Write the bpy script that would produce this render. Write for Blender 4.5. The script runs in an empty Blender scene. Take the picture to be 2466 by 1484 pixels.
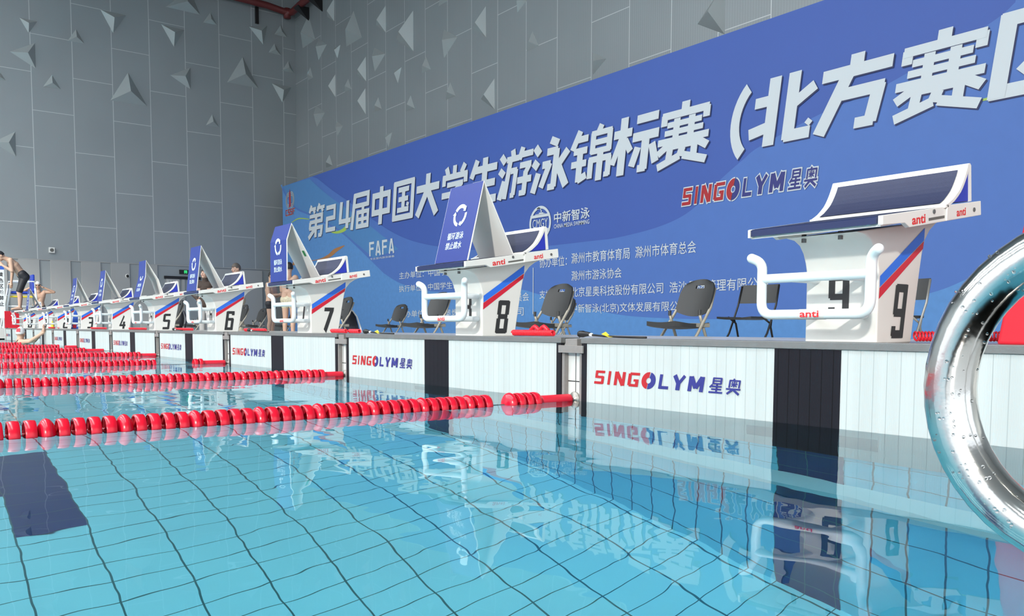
import bpy, math, random
from mathutils import Vector, Matrix, Quaternion
random.seed(4)
S = bpy.context.scene
COL = S.collection
W, H = 2466, 1484

# ------------------------------------------------------------------ camera
F_PX, CX, CY = 2016.09, W / 2, 926.4
YAW, PITCH, ROLL = 0.923879, -0.067778, -0.003038
CAM = Vector((3.03479, -2.64991, 0.34768))
_f = Vector((-math.sin(YAW) * math.cos(PITCH), math.cos(YAW) * math.cos(PITCH), math.sin(PITCH)))
_r = Vector((math.cos(YAW), math.sin(YAW), 0))
_d = _f.cross(_r)
_c, _s = math.cos(ROLL), math.sin(ROLL)
_r, _d = _c * _r + _s * _d, -_s * _r + _c * _d
cd = bpy.data.cameras.new('camera')
cam = bpy.data.objects.new('camera', cd)
COL.objects.link(cam)
M = Matrix((( _r.x, -_d.x, -_f.x, CAM.x), (_r.y, -_d.y, -_f.y, CAM.y), (_r.z, -_d.z, -_f.z, CAM.z), (0, 0, 0, 1)))
cam.matrix_world = M
cd.sensor_fit = 'HORIZONTAL'
cd.sensor_width = 36
cd.lens = 36 * F_PX / W
cd.shift_y = (CY - H / 2) / W
cd.clip_start = 0.05
cd.clip_end = 300
S.camera = cam

# ------------------------------------------------------------------ world, sun, exposure
SUN_DIR = Vector((-0.65, 1.0, -0.42))
wd = bpy.data.worlds.new('world')
S.world = wd
wd.use_nodes = True
bg = wd.node_tree.nodes['Background']
bg.inputs[0].default_value = (0.88, 0.94, 1.0, 1)
bg.inputs[1].default_value = 1.9
sd = bpy.data.lights.new('sun', 'SUN')
sd.energy = 2.6
sd.angle = 0.04
sd.color = (1.0, 0.95, 0.86)
sun = bpy.data.objects.new('sun', sd)
COL.objects.link(sun)
sun.rotation_euler = SUN_DIR.to_track_quat('-Z', 'Y').to_euler()
for ly in (-17.0, -11.0, -5.0):           # three unseen fill lights added under the ceiling to brighten the water
    ld = bpy.data.lights.new('fill_light_row', 'AREA'); ld.shape = 'RECTANGLE'; ld.size = 30.0; ld.size_y = 1.4
    ld.energy = 2250.0; ld.color = (0.95, 0.98, 1.0)
    lo = bpy.data.objects.new('fill_light_row', ld); COL.objects.link(lo); lo.location = (-9.0, ly, 12.6)
S.view_settings.view_transform = 'Standard'
S.view_settings.look = 'None'
S.view_settings.gamma = 1
S.view_settings.exposure = 0.0
S.cycles.use_denoising = True
S.cycles.max_bounces = 10
S.cycles.diffuse_bounces = 4
S.cycles.glossy_bounces = 4
S.cycles.transmission_bounces = 8
S.cycles.caustics_reflective = False
S.cycles.caustics_refractive = True
S.cycles.blur_glossy = 0.3
S.cycles.sample_clamp_indirect = 30.0

XL, YB, YF = -28.1, 10.45, 9.4        # left wall, end wall, banner plane
PZ = 0.295                            # top of the raised starting platform
DZ = 0.02                             # deck level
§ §
Without the pictures, return the listing above from its first line through the line that has "W, H = 2466, 1484".

Write the bpy script that would produce this render. Write for Blender 4.5. The script runs in an empty Blender scene. Take the picture to be 2466 by 1484 pixels.
import bpy, math, random
from mathutils import Vector, Matrix, Quaternion
random.seed(4)
S = bpy.context.scene
COL = S.collection
W, H = 2466, 1484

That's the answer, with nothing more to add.